* start Exercise input *
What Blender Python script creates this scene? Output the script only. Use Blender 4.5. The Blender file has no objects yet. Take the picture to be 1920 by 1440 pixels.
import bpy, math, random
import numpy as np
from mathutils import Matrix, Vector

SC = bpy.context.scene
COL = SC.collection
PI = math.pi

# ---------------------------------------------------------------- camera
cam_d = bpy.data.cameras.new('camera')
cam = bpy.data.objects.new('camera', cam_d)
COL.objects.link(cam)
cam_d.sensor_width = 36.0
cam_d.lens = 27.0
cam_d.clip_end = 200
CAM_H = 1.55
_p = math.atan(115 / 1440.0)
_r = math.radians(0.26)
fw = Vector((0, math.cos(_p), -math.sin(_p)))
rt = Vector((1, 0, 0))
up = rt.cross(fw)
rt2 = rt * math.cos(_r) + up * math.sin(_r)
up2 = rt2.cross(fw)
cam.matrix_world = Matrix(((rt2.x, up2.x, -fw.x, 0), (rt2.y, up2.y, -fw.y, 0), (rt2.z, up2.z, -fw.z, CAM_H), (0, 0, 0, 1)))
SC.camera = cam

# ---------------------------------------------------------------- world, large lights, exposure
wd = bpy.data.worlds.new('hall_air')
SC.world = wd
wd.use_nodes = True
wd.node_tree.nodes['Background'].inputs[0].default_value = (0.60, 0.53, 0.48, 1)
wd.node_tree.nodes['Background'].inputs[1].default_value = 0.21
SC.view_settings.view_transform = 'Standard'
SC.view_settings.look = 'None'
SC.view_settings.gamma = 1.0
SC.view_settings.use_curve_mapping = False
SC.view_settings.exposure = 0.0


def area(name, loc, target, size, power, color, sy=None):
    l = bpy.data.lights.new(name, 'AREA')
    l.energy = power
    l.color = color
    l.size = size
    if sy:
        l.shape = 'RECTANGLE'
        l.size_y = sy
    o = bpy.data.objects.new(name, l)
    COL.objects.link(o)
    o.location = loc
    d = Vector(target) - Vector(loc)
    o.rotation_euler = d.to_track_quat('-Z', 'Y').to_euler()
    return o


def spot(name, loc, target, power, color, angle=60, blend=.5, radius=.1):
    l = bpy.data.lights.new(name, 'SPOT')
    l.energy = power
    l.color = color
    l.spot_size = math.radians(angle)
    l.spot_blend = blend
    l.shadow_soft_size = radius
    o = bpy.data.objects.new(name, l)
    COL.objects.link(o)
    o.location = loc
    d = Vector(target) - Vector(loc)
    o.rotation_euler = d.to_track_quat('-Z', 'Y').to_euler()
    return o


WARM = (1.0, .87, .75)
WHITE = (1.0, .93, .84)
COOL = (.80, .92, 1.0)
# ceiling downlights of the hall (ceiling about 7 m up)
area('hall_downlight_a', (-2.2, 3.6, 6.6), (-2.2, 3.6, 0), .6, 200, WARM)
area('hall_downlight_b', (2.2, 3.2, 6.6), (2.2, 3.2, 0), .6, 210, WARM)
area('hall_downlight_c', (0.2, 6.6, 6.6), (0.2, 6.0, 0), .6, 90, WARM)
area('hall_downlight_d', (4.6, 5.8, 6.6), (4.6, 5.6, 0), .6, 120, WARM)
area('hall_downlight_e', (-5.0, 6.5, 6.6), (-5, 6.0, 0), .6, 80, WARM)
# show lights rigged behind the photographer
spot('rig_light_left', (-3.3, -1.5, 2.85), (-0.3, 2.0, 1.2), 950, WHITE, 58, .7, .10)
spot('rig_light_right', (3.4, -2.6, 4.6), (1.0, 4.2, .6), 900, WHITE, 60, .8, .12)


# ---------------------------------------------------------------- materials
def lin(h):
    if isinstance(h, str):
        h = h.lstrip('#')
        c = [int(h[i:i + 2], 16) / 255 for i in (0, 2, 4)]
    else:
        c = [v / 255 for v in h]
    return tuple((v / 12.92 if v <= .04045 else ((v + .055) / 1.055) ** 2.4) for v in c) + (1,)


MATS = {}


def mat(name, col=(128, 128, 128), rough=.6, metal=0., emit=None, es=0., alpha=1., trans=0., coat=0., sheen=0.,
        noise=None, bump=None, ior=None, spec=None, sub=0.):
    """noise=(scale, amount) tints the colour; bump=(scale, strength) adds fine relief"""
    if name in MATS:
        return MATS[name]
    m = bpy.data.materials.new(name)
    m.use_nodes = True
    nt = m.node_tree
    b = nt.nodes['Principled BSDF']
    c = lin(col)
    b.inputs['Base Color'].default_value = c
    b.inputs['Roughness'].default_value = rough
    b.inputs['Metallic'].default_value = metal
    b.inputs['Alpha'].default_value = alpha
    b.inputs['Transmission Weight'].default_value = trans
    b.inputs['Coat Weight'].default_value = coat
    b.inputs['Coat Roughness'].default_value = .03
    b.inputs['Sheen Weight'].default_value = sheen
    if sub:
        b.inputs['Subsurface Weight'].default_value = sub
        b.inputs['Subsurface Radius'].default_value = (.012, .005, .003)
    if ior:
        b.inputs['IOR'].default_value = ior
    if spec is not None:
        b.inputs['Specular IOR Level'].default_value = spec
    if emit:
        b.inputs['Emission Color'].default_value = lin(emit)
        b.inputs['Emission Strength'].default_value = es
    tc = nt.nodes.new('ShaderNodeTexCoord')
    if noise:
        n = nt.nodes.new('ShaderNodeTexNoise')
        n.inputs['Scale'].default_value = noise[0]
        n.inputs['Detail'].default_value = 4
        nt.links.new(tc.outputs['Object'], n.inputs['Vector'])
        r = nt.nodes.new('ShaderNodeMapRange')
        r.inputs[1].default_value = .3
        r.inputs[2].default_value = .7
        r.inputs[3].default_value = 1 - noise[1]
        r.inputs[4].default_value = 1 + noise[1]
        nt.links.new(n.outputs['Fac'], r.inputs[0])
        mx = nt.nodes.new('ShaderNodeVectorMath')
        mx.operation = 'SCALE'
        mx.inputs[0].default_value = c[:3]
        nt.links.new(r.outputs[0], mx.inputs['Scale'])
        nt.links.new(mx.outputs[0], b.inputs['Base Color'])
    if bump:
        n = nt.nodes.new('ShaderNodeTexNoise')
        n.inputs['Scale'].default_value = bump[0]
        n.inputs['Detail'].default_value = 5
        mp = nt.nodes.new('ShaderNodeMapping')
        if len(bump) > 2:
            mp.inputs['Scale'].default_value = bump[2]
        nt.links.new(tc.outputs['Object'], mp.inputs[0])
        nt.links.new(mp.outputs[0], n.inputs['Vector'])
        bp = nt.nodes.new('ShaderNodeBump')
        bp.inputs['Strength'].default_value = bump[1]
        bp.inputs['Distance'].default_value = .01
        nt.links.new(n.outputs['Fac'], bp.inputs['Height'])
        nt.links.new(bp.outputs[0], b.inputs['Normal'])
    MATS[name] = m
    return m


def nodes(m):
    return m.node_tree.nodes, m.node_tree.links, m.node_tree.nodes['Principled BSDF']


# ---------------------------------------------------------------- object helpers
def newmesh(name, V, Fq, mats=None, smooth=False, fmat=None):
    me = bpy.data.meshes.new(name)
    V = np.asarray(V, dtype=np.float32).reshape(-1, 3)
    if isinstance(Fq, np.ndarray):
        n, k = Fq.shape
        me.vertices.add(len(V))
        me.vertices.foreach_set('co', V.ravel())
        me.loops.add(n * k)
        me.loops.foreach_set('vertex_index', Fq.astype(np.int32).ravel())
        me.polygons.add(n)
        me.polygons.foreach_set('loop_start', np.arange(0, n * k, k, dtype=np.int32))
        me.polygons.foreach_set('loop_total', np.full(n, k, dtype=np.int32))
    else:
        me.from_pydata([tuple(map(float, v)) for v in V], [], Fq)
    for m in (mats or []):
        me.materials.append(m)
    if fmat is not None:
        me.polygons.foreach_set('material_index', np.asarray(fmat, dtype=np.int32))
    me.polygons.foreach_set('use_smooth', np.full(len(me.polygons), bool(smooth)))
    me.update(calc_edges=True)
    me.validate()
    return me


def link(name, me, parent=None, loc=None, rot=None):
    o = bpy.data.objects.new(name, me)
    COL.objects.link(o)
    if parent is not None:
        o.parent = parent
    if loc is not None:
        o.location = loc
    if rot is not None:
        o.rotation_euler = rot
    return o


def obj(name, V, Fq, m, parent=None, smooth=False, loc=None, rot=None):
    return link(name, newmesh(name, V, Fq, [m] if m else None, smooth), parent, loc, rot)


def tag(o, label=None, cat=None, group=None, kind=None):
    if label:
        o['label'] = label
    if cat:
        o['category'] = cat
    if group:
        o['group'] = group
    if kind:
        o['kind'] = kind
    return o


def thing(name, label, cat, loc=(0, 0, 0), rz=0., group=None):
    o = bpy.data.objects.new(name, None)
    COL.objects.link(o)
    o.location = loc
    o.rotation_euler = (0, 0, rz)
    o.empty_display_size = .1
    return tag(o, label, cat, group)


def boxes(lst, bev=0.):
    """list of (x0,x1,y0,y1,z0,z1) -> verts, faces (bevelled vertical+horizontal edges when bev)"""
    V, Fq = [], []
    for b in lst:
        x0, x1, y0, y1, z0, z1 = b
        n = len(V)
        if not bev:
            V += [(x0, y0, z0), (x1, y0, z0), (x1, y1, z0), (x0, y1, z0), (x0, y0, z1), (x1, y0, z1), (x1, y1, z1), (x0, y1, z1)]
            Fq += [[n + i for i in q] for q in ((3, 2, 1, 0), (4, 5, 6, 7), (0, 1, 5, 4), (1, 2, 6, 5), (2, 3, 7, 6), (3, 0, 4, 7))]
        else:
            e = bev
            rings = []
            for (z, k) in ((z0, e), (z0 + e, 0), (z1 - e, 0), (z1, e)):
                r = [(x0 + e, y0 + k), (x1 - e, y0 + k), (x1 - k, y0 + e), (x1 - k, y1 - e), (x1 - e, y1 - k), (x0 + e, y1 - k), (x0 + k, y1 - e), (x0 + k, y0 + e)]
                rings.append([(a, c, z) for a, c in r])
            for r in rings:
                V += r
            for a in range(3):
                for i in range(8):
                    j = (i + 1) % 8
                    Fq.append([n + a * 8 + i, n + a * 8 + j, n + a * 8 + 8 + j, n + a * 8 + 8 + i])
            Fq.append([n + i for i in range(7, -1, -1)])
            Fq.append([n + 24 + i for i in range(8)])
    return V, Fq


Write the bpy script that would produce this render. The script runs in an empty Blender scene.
* end Exercise input *
Short task
Please repeat word for word the lines above that run from the beginning through the line containing "PI = math.pi", keeping both the first and that last line.

Solution to this task
What Blender Python script creates this scene? Output the script only. Use Blender 4.5. The Blender file has no objects yet. Take the picture to be 1920 by 1440 pixels.
import bpy, math, random
import numpy as np
from mathutils import Matrix, Vector

SC = bpy.context.scene
COL = SC.collection
PI = math.pi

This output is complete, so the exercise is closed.